§ Exercise details:
Set down each entry exactly as given; pictures should not appear in the copy.

Collected data
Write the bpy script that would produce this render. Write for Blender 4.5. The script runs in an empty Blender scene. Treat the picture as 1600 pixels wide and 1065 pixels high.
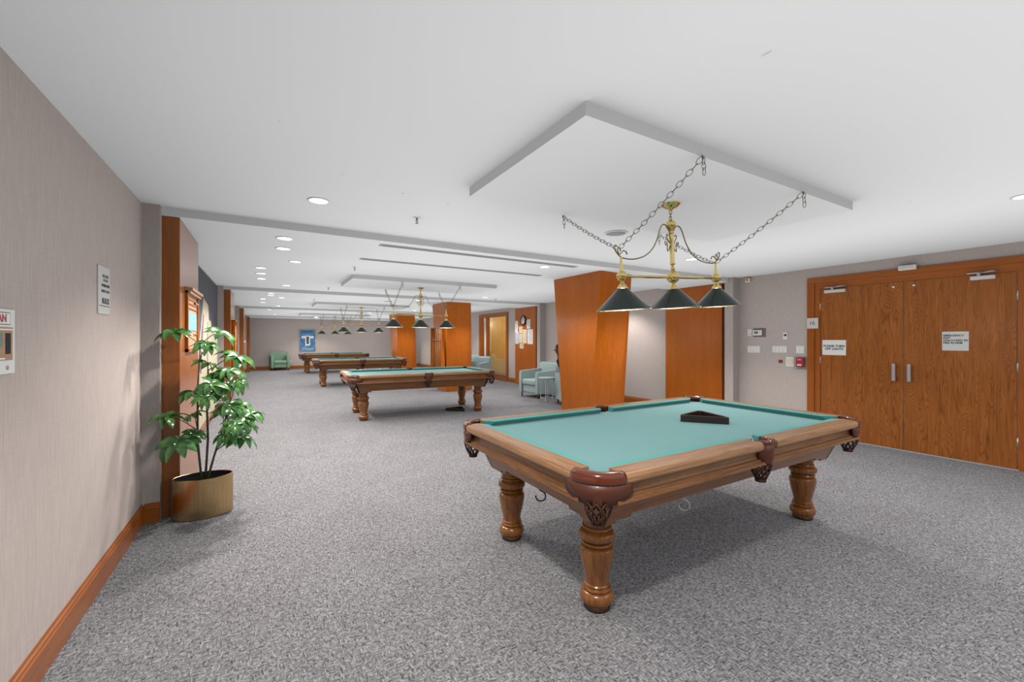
import bpy, bmesh, math, random
from mathutils import Vector, Matrix
from math import pi, sin, cos, radians as R
random.seed(7)
S = bpy.context.scene
C = S.collection

# ------------------------------------------------------------------ camera, world, exposure
cam = bpy.data.cameras.new('camera')
cam.sensor_width = 36; cam.lens = 651.0/1600*36; cam.shift_y = -2.5/1600
cam.clip_start = .05; cam.clip_end = 100
camo = bpy.data.objects.new('camera', cam); C.objects.link(camo)
camo.location = (0, 0, 1.4); camo.rotation_euler = (R(90), 0, -math.atan(385/651.0))
S.camera = camo
W = bpy.data.worlds.new('world'); S.world = W; W.use_nodes = True
W.node_tree.nodes['Background'].inputs[0].default_value = (1.0, .985, .97, 1)
W.node_tree.nodes['Background'].inputs[1].default_value = 1.0
AMBIENT = .92
W.light_settings.ao_factor = AMBIENT
W.light_settings.distance = 2.2
S.cycles.use_fast_gi = True
S.cycles.fast_gi_method = 'ADD'
S.cycles.max_bounces = 6; S.cycles.diffuse_bounces = 0; S.cycles.glossy_bounces = 3
S.cycles.transmission_bounces = 4; S.cycles.transparent_max_bounces = 6
S.cycles.caustics_reflective = False; S.cycles.caustics_refractive = False
S.cycles.sample_clamp_indirect = 4
S.cycles.use_denoising = True
S.view_settings.view_transform = 'Standard'; S.view_settings.look = 'None'
S.view_settings.gamma = 1; S.view_settings.exposure = 0.0
S.view_settings.use_curve_mapping = False
DL_POWER = 92.0        # one recessed downlight
BULB_POWER = 5.2       # one bulb under a green shade
H = 2.438; LOW = 2.374; BAY = 5.62
XL, XR = -.81, 6.9
YB, YE = -3.6, 22.4

# ------------------------------------------------------------------ materials
def newmat(name):
    m = bpy.data.materials.new(name); m.use_nodes = True
    nt = m.node_tree; b = nt.nodes['Principled BSDF']
    return m, nt, b
def plain(name, col, rough=.5, metal=0, spec=None, coat=0, emis=None, estr=0):
    m, nt, b = newmat(name)
    b.inputs['Base Color'].default_value = (*col, 1); b.inputs['Roughness'].default_value = rough
    b.inputs['Metallic'].default_value = metal
    if spec is not None: b.inputs['Specular IOR Level'].default_value = spec
    b.inputs['Coat Weight'].default_value = coat
    if emis: b.inputs['Emission Color'].default_value = (*emis, 1); b.inputs['Emission Strength'].default_value = estr
    # slight procedural variation of the roughness
    n = nt.nodes.new('ShaderNodeTexNoise'); n.inputs['Scale'].default_value = 30
    mr = nt.nodes.new('ShaderNodeMapRange'); mr.inputs['To Min'].default_value = max(0, rough-.04); mr.inputs['To Max'].default_value = min(1, rough+.04)
    nt.links.new(n.outputs[0], mr.inputs[0]); nt.links.new(mr.outputs[0], b.inputs['Roughness'])
    return m
def coords(nt, scale, rot=(0,0,0)):
    t = nt.nodes.new('ShaderNodeTexCoord'); mp = nt.nodes.new('ShaderNodeMapping')
    mp.inputs['Scale'].default_value = scale; mp.inputs['Rotation'].default_value = rot
    nt.links.new(t.outputs['Object'], mp.inputs[0]); return mp
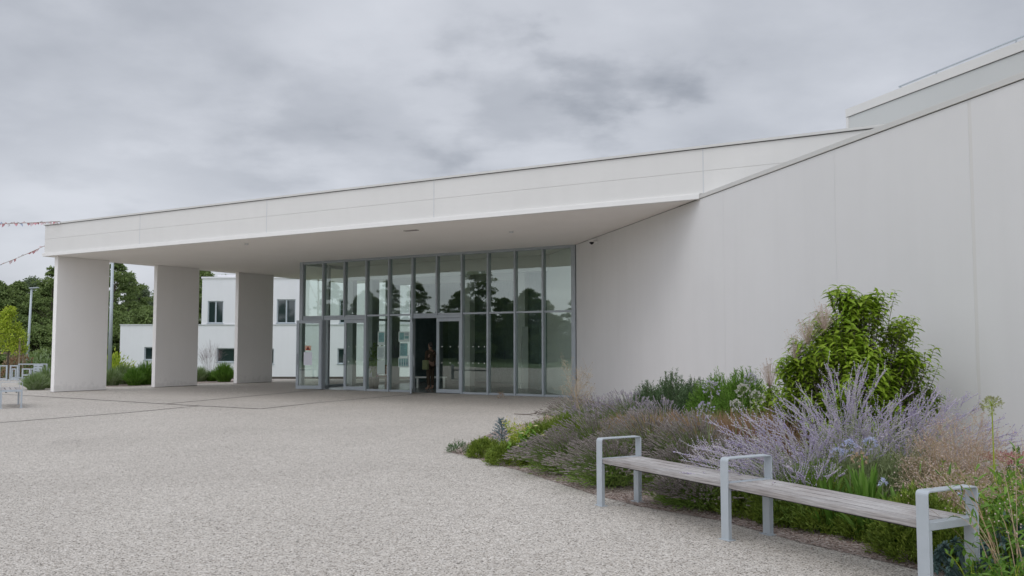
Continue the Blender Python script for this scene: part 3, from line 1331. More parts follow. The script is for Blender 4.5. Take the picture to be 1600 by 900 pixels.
def ribbons(g, P, w):
    """P (n,k,3) centre lines, w (k,) or (n,k) widths; random facing"""
    n, k, _ = P.shape
    d = nrm(P[:, -1] - P[:, 0])
    s = nrm(np.cross(d, RS.normal(size=(n, 3))))
    w = np.broadcast_to(w, (n, k))
    Lf = P - s[:, None] * w[..., None] / 2
    Rt = P + s[:, None] * w[..., None] / 2
    V = np.stack([Lf, Rt], 2).reshape(-1, 3)
    base = (np.arange(n) * 2 * k)[:, None] + (np.arange(k - 1) * 2)[None]
    b = base.reshape(-1)
    g.add(V, np.stack([b, b + 1, b + 3, b + 2], 1))


def leaves(g, P, D, Nn, ln, wd, arch=.25, fold=.12):
    """arched leaf of 2x3 quads: P base, D direction, Nn upward normal"""
    n = len(P)
    D = nrm(D)
    Sd = nrm(np.cross(D, Nn))
    Up = np.cross(Sd, D)
    t = np.array([0, .3, .65, 1.0])
    wv = np.array([.12, .5, .42, .02])
    z = -arch * t ** 2
    ln = np.broadcast_to(ln, (n,))[:, None, None]
    wd = np.broadcast_to(wd, (n,))[:, None, None]
    C = P[:, None] + ln * (D[:, None] * t[None, :, None] + Up[:, None] * z[None, :, None])
    Lf = C - wd * Sd[:, None] * wv[None, :, None] + wd * Up[:, None] * fold * (wv > .3)[None, :, None]
    Rt = C + wd * Sd[:, None] * wv[None, :, None] + wd * Up[:, None] * fold * (wv > .3)[None, :, None]
    V = np.stack([Lf, C, Rt], 2).reshape(-1, 3)
    fs = []
    for i in range(3):
        for j in range(2):
            a = i * 3 + j
            fs.append([a, a + 1, a + 4, a + 3])
    fs = np.array(fs)
    F = (np.arange(n) * 12)[:, None, None] + fs[None]
    g.add(V, F.reshape(-1, 4))


def quads(g, P, D, Nn, ln, wd):
    """simple pointed leaf"""
    n = len(P)
    D = nrm(D)
    Sd = nrm(np.cross(D, Nn))
    Up = np.cross(Sd, D)
    ln = np.broadcast_to(ln, (n,))[:, None]
    wd = np.broadcast_to(wd, (n,))[:, None]
    V = np.stack([P, P + D * ln * .45 - Sd * wd / 2 + Up * wd * .12, P + D * ln - Up * ln * .15, P + D * ln * .45 + Sd * wd / 2 + Up * wd * .12], 1).reshape(-1, 3)
    b = np.arange(n) * 4
    g.add(V, np.stack([b, b + 1, b + 2, b + 3], 1))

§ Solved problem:
Write the bpy script that would produce this render. Write for Blender 4.5. The script runs in an empty Blender scene. Treat the picture as 1600 pixels wide and 1065 pixels high.
import bpy, bmesh, math, random
from mathutils import Vector, Matrix
from math import pi, sin, cos, radians as R
random.seed(7)
S = bpy.context.scene
C = S.collection

# ------------------------------------------------------------------ camera, world, exposure
cam = bpy.data.cameras.new('camera')
cam.sensor_width = 36; cam.lens = 651.0/1600*36; cam.shift_y = -2.5/1600
cam.clip_start = .05; cam.clip_end = 100
camo = bpy.data.objects.new('camera', cam); C.objects.link(camo)
camo.location = (0, 0, 1.4); camo.rotation_euler = (R(90), 0, -math.atan(385/651.0))
S.camera = camo
W = bpy.data.worlds.new('world'); S.world = W; W.use_nodes = True
W.node_tree.nodes['Background'].inputs[0].default_value = (1.0, .985, .97, 1)
W.node_tree.nodes['Background'].inputs[1].default_value = 1.0
AMBIENT = .92
W.light_settings.ao_factor = AMBIENT
W.light_settings.distance = 2.2
S.cycles.use_fast_gi = True
S.cycles.fast_gi_method = 'ADD'
S.cycles.max_bounces = 6; S.cycles.diffuse_bounces = 0; S.cycles.glossy_bounces = 3
S.cycles.transmission_bounces = 4; S.cycles.transparent_max_bounces = 6
S.cycles.caustics_reflective = False; S.cycles.caustics_refractive = False
S.cycles.sample_clamp_indirect = 4
S.cycles.use_denoising = True
S.view_settings.view_transform = 'Standard'; S.view_settings.look = 'None'
S.view_settings.gamma = 1; S.view_settings.exposure = 0.0
S.view_settings.use_curve_mapping = False
DL_POWER = 92.0        # one recessed downlight
BULB_POWER = 5.2       # one bulb under a green shade
H = 2.438; LOW = 2.374; BAY = 5.62
XL, XR = -.81, 6.9
YB, YE = -3.6, 22.4

# ------------------------------------------------------------------ materials
def newmat(name):
    m = bpy.data.materials.new(name); m.use_nodes = True
    nt = m.node_tree; b = nt.nodes['Principled BSDF']
    return m, nt, b
def plain(name, col, rough=.5, metal=0, spec=None, coat=0, emis=None, estr=0):
    m, nt, b = newmat(name)
    b.inputs['Base Color'].default_value = (*col, 1); b.inputs['Roughness'].default_value = rough
    b.inputs['Metallic'].default_value = metal
    if spec is not None: b.inputs['Specular IOR Level'].default_value = spec
    b.inputs['Coat Weight'].default_value = coat
    if emis: b.inputs['Emission Color'].default_value = (*emis, 1); b.inputs['Emission Strength'].default_value = estr
    # slight procedural variation of the roughness
    n = nt.nodes.new('ShaderNodeTexNoise'); n.inputs['Scale'].default_value = 30
    mr = nt.nodes.new('ShaderNodeMapRange'); mr.inputs['To Min'].default_value = max(0, rough-.04); mr.inputs['To Max'].default_value = min(1, rough+.04)
    nt.links.new(n.outputs[0], mr.inputs[0]); nt.links.new(mr.outputs[0], b.inputs['Roughness'])
    return m
def coords(nt, scale, rot=(0,0,0)):
    t = nt.nodes.new('ShaderNodeTexCoord'); mp = nt.nodes.new('ShaderNodeMapping')
    mp.inputs['Scale'].default_value = scale; mp.inputs['Rotation'].default_value = rot
    nt.links.new(t.outputs['Object'], mp.inputs[0]); return mp
Continue the Blender Python script for this scene: part 3, from line 1331. More parts follow. The script is for Blender 4.5. Take the picture to be 1600 by 900 pixels.
def ribbons(g, P, w):
    """P (n,k,3) centre lines, w (k,) or (n,k) widths; random facing"""
    n, k, _ = P.shape
    d = nrm(P[:, -1] - P[:, 0])
    s = nrm(np.cross(d, RS.normal(size=(n, 3))))
    w = np.broadcast_to(w, (n, k))
    Lf = P - s[:, None] * w[..., None] / 2
    Rt = P + s[:, None] * w[..., None] / 2
    V = np.stack([Lf, Rt], 2).reshape(-1, 3)
    base = (np.arange(n) * 2 * k)[:, None] + (np.arange(k - 1) * 2)[None]
    b = base.reshape(-1)
    g.add(V, np.stack([b, b + 1, b + 3, b + 2], 1))


def leaves(g, P, D, Nn, ln, wd, arch=.25, fold=.12):
    """arched leaf of 2x3 quads: P base, D direction, Nn upward normal"""
    n = len(P)
    D = nrm(D)
    Sd = nrm(np.cross(D, Nn))
    Up = np.cross(Sd, D)
    t = np.array([0, .3, .65, 1.0])
    wv = np.array([.12, .5, .42, .02])
    z = -arch * t ** 2
    ln = np.broadcast_to(ln, (n,))[:, None, None]
    wd = np.broadcast_to(wd, (n,))[:, None, None]
    C = P[:, None] + ln * (D[:, None] * t[None, :, None] + Up[:, None] * z[None, :, None])
    Lf = C - wd * Sd[:, None] * wv[None, :, None] + wd * Up[:, None] * fold * (wv > .3)[None, :, None]
    Rt = C + wd * Sd[:, None] * wv[None, :, None] + wd * Up[:, None] * fold * (wv > .3)[None, :, None]
    V = np.stack([Lf, C, Rt], 2).reshape(-1, 3)
    fs = []
    for i in range(3):
        for j in range(2):
            a = i * 3 + j
            fs.append([a, a + 1, a + 4, a + 3])
    fs = np.array(fs)
    F = (np.arange(n) * 12)[:, None, None] + fs[None]
    g.add(V, F.reshape(-1, 4))


def quads(g, P, D, Nn, ln, wd):
    """simple pointed leaf"""
    n = len(P)
    D = nrm(D)
    Sd = nrm(np.cross(D, Nn))
    Up = np.cross(Sd, D)
    ln = np.broadcast_to(ln, (n,))[:, None]
    wd = np.broadcast_to(wd, (n,))[:, None]
    V = np.stack([P, P + D * ln * .45 - Sd * wd / 2 + Up * wd * .12, P + D * ln - Up * ln * .15, P + D * ln * .45 + Sd * wd / 2 + Up * wd * .12], 1).reshape(-1, 3)
    b = np.arange(n) * 4
    g.add(V, np.stack([b, b + 1, b + 2, b + 3], 1))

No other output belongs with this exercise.